*Data section*:
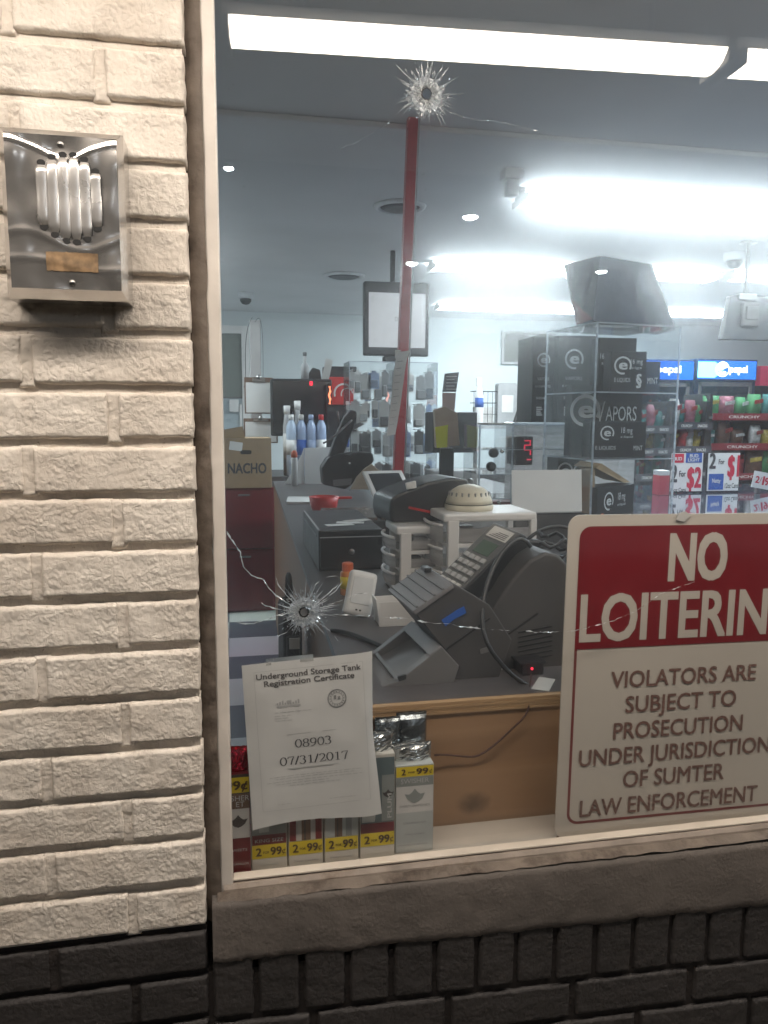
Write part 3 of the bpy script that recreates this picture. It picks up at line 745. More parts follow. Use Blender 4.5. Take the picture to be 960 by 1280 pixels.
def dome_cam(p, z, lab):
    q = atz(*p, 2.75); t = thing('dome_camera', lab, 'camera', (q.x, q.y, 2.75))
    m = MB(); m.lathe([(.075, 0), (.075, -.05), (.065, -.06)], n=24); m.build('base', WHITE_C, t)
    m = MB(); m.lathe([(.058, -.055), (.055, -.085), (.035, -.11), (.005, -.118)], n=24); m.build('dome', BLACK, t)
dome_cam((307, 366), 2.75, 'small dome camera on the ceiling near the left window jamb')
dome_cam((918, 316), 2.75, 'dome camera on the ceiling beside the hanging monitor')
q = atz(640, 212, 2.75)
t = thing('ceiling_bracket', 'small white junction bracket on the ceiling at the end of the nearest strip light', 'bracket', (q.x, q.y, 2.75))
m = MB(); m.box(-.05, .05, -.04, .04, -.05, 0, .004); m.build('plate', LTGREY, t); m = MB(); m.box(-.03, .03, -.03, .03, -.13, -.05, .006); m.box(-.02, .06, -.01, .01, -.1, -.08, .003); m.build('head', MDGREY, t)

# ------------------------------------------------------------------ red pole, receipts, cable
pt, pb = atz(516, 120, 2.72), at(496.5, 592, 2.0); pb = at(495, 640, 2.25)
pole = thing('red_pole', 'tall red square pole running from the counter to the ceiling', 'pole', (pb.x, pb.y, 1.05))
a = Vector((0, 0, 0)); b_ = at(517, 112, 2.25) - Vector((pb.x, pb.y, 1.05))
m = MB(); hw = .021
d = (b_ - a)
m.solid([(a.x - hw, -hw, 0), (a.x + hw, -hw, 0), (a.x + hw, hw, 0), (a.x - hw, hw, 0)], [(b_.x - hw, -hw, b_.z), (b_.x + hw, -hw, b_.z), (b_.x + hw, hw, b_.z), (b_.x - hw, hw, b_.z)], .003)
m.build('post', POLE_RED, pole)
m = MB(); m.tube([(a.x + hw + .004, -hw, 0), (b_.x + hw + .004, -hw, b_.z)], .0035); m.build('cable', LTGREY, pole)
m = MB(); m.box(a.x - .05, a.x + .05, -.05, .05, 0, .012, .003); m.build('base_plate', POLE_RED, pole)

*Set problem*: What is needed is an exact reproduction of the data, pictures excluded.

*Final result*:
Write part 3 of the bpy script that recreates this picture. It picks up at line 745. More parts follow. Use Blender 4.5. Take the picture to be 960 by 1280 pixels.
def dome_cam(p, z, lab):
    q = atz(*p, 2.75); t = thing('dome_camera', lab, 'camera', (q.x, q.y, 2.75))
    m = MB(); m.lathe([(.075, 0), (.075, -.05), (.065, -.06)], n=24); m.build('base', WHITE_C, t)
    m = MB(); m.lathe([(.058, -.055), (.055, -.085), (.035, -.11), (.005, -.118)], n=24); m.build('dome', BLACK, t)
dome_cam((307, 366), 2.75, 'small dome camera on the ceiling near the left window jamb')
dome_cam((918, 316), 2.75, 'dome camera on the ceiling beside the hanging monitor')
q = atz(640, 212, 2.75)
t = thing('ceiling_bracket', 'small white junction bracket on the ceiling at the end of the nearest strip light', 'bracket', (q.x, q.y, 2.75))
m = MB(); m.box(-.05, .05, -.04, .04, -.05, 0, .004); m.build('plate', LTGREY, t); m = MB(); m.box(-.03, .03, -.03, .03, -.13, -.05, .006); m.box(-.02, .06, -.01, .01, -.1, -.08, .003); m.build('head', MDGREY, t)

# ------------------------------------------------------------------ red pole, receipts, cable
pt, pb = atz(516, 120, 2.72), at(496.5, 592, 2.0); pb = at(495, 640, 2.25)
pole = thing('red_pole', 'tall red square pole running from the counter to the ceiling', 'pole', (pb.x, pb.y, 1.05))
a = Vector((0, 0, 0)); b_ = at(517, 112, 2.25) - Vector((pb.x, pb.y, 1.05))
m = MB(); hw = .021
d = (b_ - a)
m.solid([(a.x - hw, -hw, 0), (a.x + hw, -hw, 0), (a.x + hw, hw, 0), (a.x - hw, hw, 0)], [(b_.x - hw, -hw, b_.z), (b_.x + hw, -hw, b_.z), (b_.x + hw, hw, b_.z), (b_.x - hw, hw, b_.z)], .003)
m.build('post', POLE_RED, pole)
m = MB(); m.tube([(a.x + hw + .004, -hw, 0), (b_.x + hw + .004, -hw, b_.z)], .0035); m.build('cable', LTGREY, pole)
m = MB(); m.box(a.x - .05, a.x + .05, -.05, .05, 0, .012, .003); m.build('base_plate', POLE_RED, pole)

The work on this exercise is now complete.